You don’t have to be a millionaire to live on a boat and sail the world. Decide what you want to do and decide that nobody else’s opinion or limiting belief system is going to deter you.

That’s what I got out of a chance meeting with a boat bum 42 years ago.

When you were sad or scared as a child, what helped?
We’re all scared as kids. That’s a time when we can’t often feel understood because we’re growing too fast to understand ourselves. And because kids are insecure, many become critics and bullies; they’re eager to redirect judgment away from themselves. I was an introverted, slightly autistic, weird kid who loved to read, and I had no skill on the ballfield—that great arena in which the elementary school social hierarchy is determined. What helped me was my ability to draw pictures. At the time it was superheroes and tanks and fighter planes. I created endless cartoons in high school. My sketches added a lighthearted element to my notebooks and homework assignments; they became my protective forcefield.

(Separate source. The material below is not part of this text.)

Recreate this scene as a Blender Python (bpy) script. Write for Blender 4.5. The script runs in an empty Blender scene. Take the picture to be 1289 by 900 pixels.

Sure, so let’s go deeper into your values and how you think. What do you believe is true but cannot prove?
I’ll twist this question a bit:

We are hard-wired to love answers—to seek truth, We love the notion that we can understand the universe and how it works, and see a place for ourselves in the grand scheme of things.

At the same time, we use words like “God,” “love,” “truth,” “beauty,” “art,” and “meaning,” even though we can’t define what any of them are. These are the “essential absurdities”—conceptual carrying handles for concepts that are too big to lift.

When we decide to believe in a certain something—to be a Jew or a Christian or a Democrat or Republican or that there’s only one “soul-mate” in the universe for us or whatever—we close the doors to growth and inquiry.

In a sense, you can prove that something is mathematically “true,” but what is truth? What is belief? What do they mean? (What is meaning?) The point is not to get stuck in an intellectual tarpit, but what I “believe” is “true” but cannot prove is that the best path for me is to live in the endless and joyful mystery of not-knowing.

Okay, so before we go, let’s tackle one more area. When have you had to bet the company?
As a solopreneur, I bet the company on every project. Whether it’s a production job, pitch coaching, or helping a memoir-writer leave a legacy, I get new clients because old clients recommend me. If any of the work or the experience of working with me is south of excellent, I’m out of business.